Radarmalut.com – Portugis berhasil memasuki Kepulauan Maluku pada tahun 1521. Mereka memusatkan aktivitasnya di Ternate. Tidak lama berselang orang-orang Spanyol juga memasuki Kepulauan Maluku dengan memusatkan kedudukannya di Tidore.
Terjadilah persaingan antara kedua belah pihak. Persaingan itu semakin tajam setelah Portugis berhasil menjalin persekutuan dengan Ternate dan Spanyol bersahabat dengan Tidore.
Semua ini tidak terlepas dari ambisi bangsa-bangsa barat untuk menguasai perdagangan dan menanamkan kekuasaannya di Maluku. Mereka sering memanfaatkan kelemahan kaum pribumi, termasuk memanfaatkan intrik-intrik yang membuat perpecahan di lingkungan istana.
Pada tahun 1529 terjadi perang antara Tidore melawan Portugis. Penyebab perang ini karena kapal-kapal Portugis menembaki jung-jung dari Banda yang akan membeli cengkih ke Tidore. Tentu saja Tidore tidak dapat menerima tindakan armada Portugis.
Rakyat Tidore angkat senjata. Terjadilah perang antara Tidore melawan Portugis. Dalam perang ini Portugis mendapat dukungan dari Ternate dan Bacan. Akhirnya Portugis mendapat kemenangan.
Dengan kemenangan ini Portugis menjadi semakin sombong dan sering berlaku kasar terhadap penduduk Maluku. Upaya monopoli terus dilakukan. Maka, wajar jika sering terjadi letupan-letupan perlawanan rakyat.
Sementara itu, konflik dan persaingan antara Portugis dan Spanyol di Maluku ini harus segera diakhiri. Dengan mengingat kesepakatan pada Perjanjian Tordesillas, maka diadakan perjanjian damai antara Portugis dan Spanyol.
Perjanjian damai dilaksanakan di Saragosa pada tahun 1529. Berdasarkan Perjanjian Saragosa ini disepakati bahwa Portugis tetap berkuasa di Maluku, sementara Spanyol berkuasa di wilayah Filipina.
Dengan demikian setelah ditandatangani Perjanjian Saragosa, kedudukan Portugis di Maluku semakin kuat. Portugis semakin berkuasa untuk memaksakan kehendaknya melakukan monopoli perdagangan rempah-rempah di Maluku.

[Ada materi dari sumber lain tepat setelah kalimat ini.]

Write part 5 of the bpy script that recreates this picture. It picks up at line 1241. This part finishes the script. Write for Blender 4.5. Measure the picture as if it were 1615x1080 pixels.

Kedudukan Portugis juga semakin mengancam kedaulatan kerajaan-kerajaan yang ada di Maluku. Melihat kesewenang-wenangan Portugis itu, pada tahun 1565 muncul perlawanan rakyat Ternate di bawah pimpinan Sultan Khaerun/Hairun.
Sultan Khaerun menyerukan seluruh rakyat dari Irian/Papua sampai Jawa untuk angkat senjata melawan kezaliman kolonial Portugis. Portugis mulai kewalahan dan menawarkan perundingan kepada Sultan Khaerun. Dengan pertimbangan kemanusiaan, Sultan Khaerun menerima ajakan Portugis.
Perundingan dilaksanakan pada tahun 1570 bertempat di Benteng Sao Paolo. Ternyata semua ini hanyalah tipu muslihat Portugis. Pada saat perundingan sedang berlangsung, Sultan Khaerun ditangkap dan dibunuh.
Tindakan yang dilakukan Portugis kala itu sungguh kejam dan tidak mengenal perikemanusiaan. Demi keuntungan ekonomi Portugis telah merusak sendi-sendi kehidupan kemanusiaan dan keberagamaan.